Bloody stupid overheated housing market. How can they even think of turning Naughtons into student accommodation?? And surely they could do it without losing the pub! There are plenty of students who'd pay to live above a pub!!

I lived in one of the residential colleges down the road. I did Honours in the department across the road. I haven't been there since they gentrified the place some time in the early 2000s, but it still holds great memories for me.

A group from my Honours cohort (together with students from neighbouring departments) used to go there for a counter meal and to watch Melrose Place every week together.

My 3rd year lab prac group went there every lunchtime break until we were asked not to drink alcohol before returning to continue the all day prac. (I still don't think this was affecting our results in any meaningful way!) Even then we still went afterwards. (Actually we still went for the counter meal at lunch, we just got the non-alcoholic variety of drink with it.)

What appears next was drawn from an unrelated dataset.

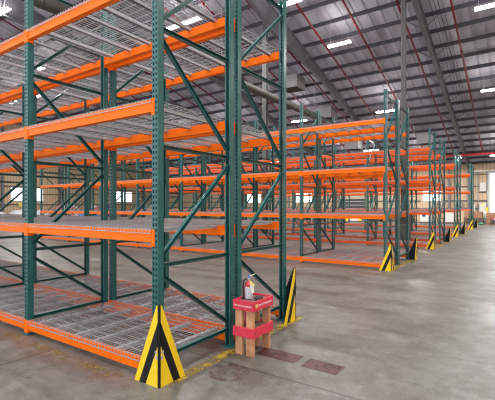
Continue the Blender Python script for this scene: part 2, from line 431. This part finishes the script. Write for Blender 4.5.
def brace_mesh(mname, m):
    p = MB(); a, b = PW - .004, DEP + .004
    for z in PZ: p.channel((-.018, a, z), (-.018, b, z), .038, .036, .003, m, (1, 0, 0))
    for k in range(4):
        z0, z1 = PZ[k] + .075, PZ[k + 1] - .09
        f0, f1 = (z1, z0) if k % 2 == 0 else (z0, z1)
        p.channel((-.018, a, f0), (-.018, b, f1), .038, .036, .003, m, (1, 0, 0))
    return p.mesh(mname)
BL = BAY - PW - .004
def beam_mesh(mname, m, ends):
    """step beam, front face at y=0, top at z=0, centred on x"""
    p = MB()
    p.poly([(-BL/2, .004, 0), (-BL/2, .042, 0), (-BL/2, .042, -.042), (-BL/2, .066, -.042), (-BL/2, .066, -BH), (-BL/2, .004, -BH)], (BL, 0, 0), m)
    if ends: bracket(p, m, 1); bracket(p, m, -1)
    return p.mesh(mname)
def bracket(p, m, s):
    e = s * (BL / 2)
    a, b = sorted((e - s * .002, e + s * (.002 + PW / 2 - .001)))
    p.box(a, b, -.0045, -.0008, -.148, .008, m)
    a, b = sorted((e - s * .005, e + s * .0005))
    p.box(a, b, -.0045, .068, -.148, .008, m)
    for z in (-.03, -.075, -.12): p.box(*sorted((e + s * .012, e + s * .030)), -.0075, -.0045, z - .008, z + .008, m)
def bracket_mesh(mname, m, s):
    p = MB(); bracket(p, m, s); return p.mesh(mname)
DW = BL / 2 - .012
FD = DEP + PW                                               # overall frame depth
def deck_mesh(mname, near):
    p = MB(); m = M['galv']; w = .0050 if near else .007
    n = 22 if near else 14
    for k in range(n):
        x = -DW/2 + .012 + (DW - .024) * k / (n - 1)
        y0, y1 = -.0035, FD + .0035
        p.bar((x, y0 - .003, .0085), (x, y1 + .003, .0085), w, w, m)
        p.bar((x, y0 - .003, .0085 - w/2), (x, y0 - .003, -.032), w, w, m, up=(0, 1, 0)); p.bar((x, y1 + .003, .0085 - w/2), (x, y1 + .003, -.032), w, w, m, up=(0, 1, 0))
    if near: w = .0066
    n = 11 if near else 8
    for k in range(n):
        y = .012 + (FD - .024) * k / (n - 1); p.bar((-DW/2, y, .0029), (DW/2, y, .0029), w, w, m)
    for y in (-.0065, FD + .0065): p.bar((-DW/2, y + (-.006 if y < 0 else .006), -.029), (DW/2, y + (-.006 if y < 0 else .006), -.029), w, w, m)
    if not near:
        for x in (-DW * .36, 0, DW * .36): support(p, x)
    return p.mesh(mname)
def support(p, x): 
    p.channel((x, .045, -.001), (x, FD - .045, -.001), .046, .036, .0025, M['support'], (0, 0, -1))
def support_mesh():
    p = MB(); support(p, 0); return p.mesh('support_channel')
ME = dict(post=post_mesh('post', M['green']), brace=brace_mesh('bracing', M['green']),
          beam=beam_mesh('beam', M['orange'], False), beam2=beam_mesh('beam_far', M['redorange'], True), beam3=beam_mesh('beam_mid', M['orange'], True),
          bl=bracket_mesh('bracket', M['orange'], -1), br=bracket_mesh('bracket', M['orange'], 1),
          deck=deck_mesh('wire_deck', True), deck2=deck_mesh('wire_deck_far', False), sup=support_mesh())
def rack(Y, k0, k1, label, group, detail):
    """frames k0..k1 (0 = aisle end) joined by beams and wire decks on four levels"""
    root = empty('pallet_rack', (X0, Y, 0), label, 'pallet rack', group)
    for k in range(k0, k1 + 1):
        f = link('upright_frame', ME['brace'], root); f.location = (-k * BAY, 0, 0)
        a = link('post', ME['post'], f)
        b = link('post', ME['post'], f); b.location = (0, FD, 0); b.rotation_euler[2] = PI
    for k in range(k0, k1):
        xc = -(k + .5) * BAY
        for z in LEV:
            for rear in (0, 1):
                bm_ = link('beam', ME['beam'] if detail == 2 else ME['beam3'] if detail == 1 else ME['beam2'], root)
                bm_.location = (xc, FD if rear else 0, z); bm_.rotation_euler[2] = PI if rear else 0
                if detail == 2:
                    link('end_bracket', ME['bl'], bm_); link('end_bracket', ME['br'], bm_)
            for s in (-1, 1):
                d = link('wire_deck', ME['deck'] if detail else ME['deck2'], root)
                d.location = (xc + s * (DW / 2 + .006), 0, z)
                if detail:
                    for q in (-.36, 0, .36):
                        c = link('support_channel', ME['sup'], d); c.location = (DW * q, 0, 0)
    return root
G = DEP + .15
racks = [
 (2.477, 0, 3, 'pallet rack nearest the camera, in front of the red extinguisher stand', 2),
 (2.477 + G, 0, 5, 'pallet rack back to back behind the nearest one, its end post beside the extinguisher stand', 2),
 (9.982, 0, 7, 'pallet rack facing the first cross aisle, front row of the second rack pair', 1),
 (9.982 + G, 0, 7, 'pallet rack forming the rear row of the second rack pair', 1),
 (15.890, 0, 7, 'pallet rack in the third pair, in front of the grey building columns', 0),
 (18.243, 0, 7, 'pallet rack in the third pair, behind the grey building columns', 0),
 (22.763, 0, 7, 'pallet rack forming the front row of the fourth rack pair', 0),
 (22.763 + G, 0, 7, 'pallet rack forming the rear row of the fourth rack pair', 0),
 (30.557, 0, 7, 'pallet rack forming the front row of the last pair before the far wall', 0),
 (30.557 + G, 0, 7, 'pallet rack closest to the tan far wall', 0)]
for Y, a, b, lab, det in racks: rack(Y, a, b, lab, 'green and orange pallet racks', det)

# ------------------------------------------------------------------ corner guards at the aisle ends
def clip_poly(poly, f):
    out = []
    for i in range(len(poly)):
        p, q = poly[i], poly[(i + 1) % len(poly)]; a, b = f(p), f(q)
        if a >= 0: out.append(p)
        if a * b < 0: t = a / (a - b); out.append((p[0] + (q[0] - p[0]) * t, p[1] + (q[1] - p[1]) * t))
    return out
GW, GH = .305, .72
def guard_plate(T):
    """right-triangle board; s = 0 at the corner edge, stripes parallel to the sloping edge. Returns mesh in the (x=s, z) plane, thickness along y"""
    p = MB()
    tri = [(0, 0), (GW, 0), (.012, GH), (0, GH)]
    def dist(q): return q[0] / GW + q[1] / GH           # 1 on the slope
    cuts = [(.79, 1.2, M['yellow']), (.50, .79, M['black']), (-.1, .50, M['yellow'])]
    for lo, hi, m in cuts:
        q = clip_poly(clip_poly(tri, lambda v: dist(v) - lo), lambda v: hi - dist(v))
        if len(q) >= 3:
            p.poly([(s, 0, z) for s, z in q], (0, T * .5, 0), m)
            p.poly([(s, T * .5, z) for s, z in q], (0, T * .5, 0), M['black'])
    # a few paint chips, bare board showing
    rnd = random.Random(3)
    for (s, z, r) in ((.014, .26, .022), (.020, .31, .016)):
        n = 7; pts = []
        for j in range(n):
            a = 2 * PI * j / n; rr = r * rnd.uniform(.5, 1.15); pts.append((s + rr * math.cos(a), -.0008, z + rr * 1.3 * math.sin(a)))
        p.poly(pts, (0, .0007, 0), M['chip'])
    return p.mesh('side_board')
gm = guard_plate(.018)
def flip_mesh(me):
    c = me.copy()
    for v in c.vertices: v.co.x = -v.co.x
    c.flip_normals(); return c
gmf = flip_mesh(gm)
corner = MB().box(-.009, .009, -.009, .009, 0, GH + .012, M['black'], .003).mesh('corner_edge')
def guard(x, y, front, label):
    r = empty('corner_guard', (x, y, 0), label, 'rack guard', 'yellow and black rack end guards')
    sg = 1 if front else -1
    a = link('side_board', gmf if front else gm, r)      # board facing up or down the hall
    a.location = (-.013, -.009 if front else .009, 0)
    if not front: a.rotation_euler[2] = PI
    b = link('side_board', gm if front else gmf, r)      # board facing the main aisle
    b.rotation_euler[2] = PI / 2
    b.location = (.009, sg * .013, 0)
    link('corner_edge', corner, r)
    if y > 5: r.scale = (.94, .94, .93)
    return r
GX = -2.60
pairs = ['nearest rack pair', 'second rack pair', 'third rack pair', 'fourth rack pair', 'last rack pair']
fronts = [2.41, 9.90, 15.81, 22.68, 30.47]; rears = [2.477 + G + FD + .09, 9.982 + G + FD + .09, 18.243 + FD + .09, 22.763 + G + FD + .09, 30.557 + G + FD + .09]
for i, (a, b) in enumerate(zip(fronts, rears)):
    guard(GX + (.04 if i else 0), a, True, 'yellow and black striped triangular guard at front corner of the ' + pairs[i])
    guard(GX + (.11 if i else 0), b, False, 'dark backed striped triangular guard at rear corner of the ' + pairs[i])

# ------------------------------------------------------------------ red timber stand and fire extinguisher
SX0, SX1, SY0, SY1 = -2.555, -2.285, 3.43, 3.83
st = empty('extinguisher_stand', ((SX0 + SX1) / 2, (SY0 + SY1) / 2, 0), 'short timber stand with two red bands holding the fire extinguisher', 'stand')
hx, hy = (SX1 - SX0) / 2, (SY1 - SY0) / 2
for sx in (-1, 1):
    for sy in (-1, 1):
        a, b = sorted((sx * (hx - .02), sx * (hx - .11))); c, d = sorted((sy * (hy - .02), sy * (hy - .06)))
        MB().box(a, b, c, d, 0, .565, M['wood'], .003).build('leg', st)
def band(z0, z1, name):
    b = MB(); t = .019
    b.box(-hx, hx, -hy, -hy + t, z0, z1, M['redwood'], .002); b.box(-hx, hx, hy - t, hy, z0, z1, M['redwood'], .002)
    b.box(-hx, -hx + t, -hy + t, hy - t, z0, z1, M['redwood'], .002); b.box(hx - t, hx, -hy + t, hy - t, z0, z1, M['redwood'], .002)
    return b.build(name, st)
bt = band(.485, .588, 'top_band'); band(.20, .302, 'lower_band')
tp = MB()
tp.box(-hx + .02, hx - .02, -hy + .02, -hy + .16, .548, .566, M['topwood']); tp.box(-hx + .02, hx - .02, -hy + .165, hy - .02, .548, .566, M['topwood'])
tp.build('top_board', st)
MB().box(-hx + .02, hx - .02, -hy + .065, hy - .065, .265, .283, M['topwood']).build('shelf', st)
MB().box(-hx + .03, -hx + .07, -.02, .02, .283, .548, M['redwood']).build('centre_post', st)
lettering('FIRE EXTINGUISHER', .026, M['white'], (-.005, -hy - .0005, .53), (PI/2, 0, 0), bt)
lettering('FIRE EXTINGUISHER', .030, M['white'], (hx + .0005, .03, .535), (PI/2, 0, PI/2), bt)
MB().box(hx + .0003, hx + .0015, -.16, -.12, .52, .555, M['tagyellow']).build('sticker', bt)
ex = empty('fire_extinguisher', (-2.475, 3.62, .566), 'red fire extinguisher with silver label and hanging tags on the timber stand', 'fire extinguisher', rz=.6)
ex.scale = (.84, .84, .78)
MB().lathe([(.048, 0), (.055, .006), (.0555, .02), (.0555, .19), (.050, .215), (.035, .238), (.02, .247), (.018, .262)], M['redbright'], 24).build('cylinder', ex)
lb = MB(); n = 18
for k in range(n):
    a0 = -PI * .80 + PI * 1.05 * k / n; a1 = -PI * .80 + PI * 1.05 * (k + 1) / n
    lb.poly([(.0558*math.cos(a0), .0558*math.sin(a0), .012), (.0558*math.cos(a1), .0558*math.sin(a1), .012), (.0558*math.cos(a1), .0558*math.sin(a1), .178), (.0558*math.cos(a0), .0558*math.sin(a0), .178)], (.0008*math.cos(a0), .0008*math.sin(a0), 0), M['label'])
lb.build('label_sheet', ex)
MB().box(-.016, .016, -.016, .016, .262, .295, M['steel'], .003).tube([(0, 0, .29), (0, 0, .302)], .012, M['steel']).build('valve', ex)
MB().box(-.012, .012, -.012, .012, .302, .338, M['blue'], .004).build('pull_seal', ex)
hd = MB(); hd.bar((-.015, .0, .305), (.085, .03, .352), .018, .006, M['cream']); hd.build('carry_handle', ex)
MB().bar((-.01, 0, .296), (.075, .02, .300), .016, .005, M['steel']).build('squeeze_lever', ex)
MB().tube([(-.015, 0, .28), (-.045, -.012, .285), (-.068, -.02, .26), (-.073, -.022, .2), (-.072, -.022, .1), (-.07, -.02, .03), (-.068, -.02, .004)], [.010, .011, .012, .0125, .0125, .014, .018], M['rubber'], 10).build('hose', ex)
t1 = MB(); t1.poly([(.012, -.062, .235), (.06, -.066, .215), (.072, -.068, .10), (.030, -.066, .092)], (.001, -.0012, 0), M['tag']); t1.tube([(.0, -.012, .285), (.02, -.05, .262), (.03, -.064, .225)], .0014, M['cream'], 5); t1.build('inspection_tag', ex)
t2 = MB(); t2.poly([(.004, -.066, .255), (.03, -.07, .268), (.085, -.072, .215), (.065, -.072, .195)], (.001, -.0012, 0), M['tagyellow']); t2.build('yellow_tag', ex)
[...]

Pretty much every college function ended up there at some point. It was the pre-pub crawl meeting place, the post-pub crawl meeting place (for those still capable of movement), the after formal dinner meeting place, the meeting place in general.

I have some seriously interesting photos taken in it. I am still grateful that I had left before Carlton won a grand final and half the players decided to celebrate there. (This was from the less feral part of the celebrations. Probably fortunately the more feral parts weren't filmed.)

I had some great nights there. I had some crappy nights there. I think I still have a beer glass or two from there.

Seriously, how can they be closing Naughtons?? Unbelievable.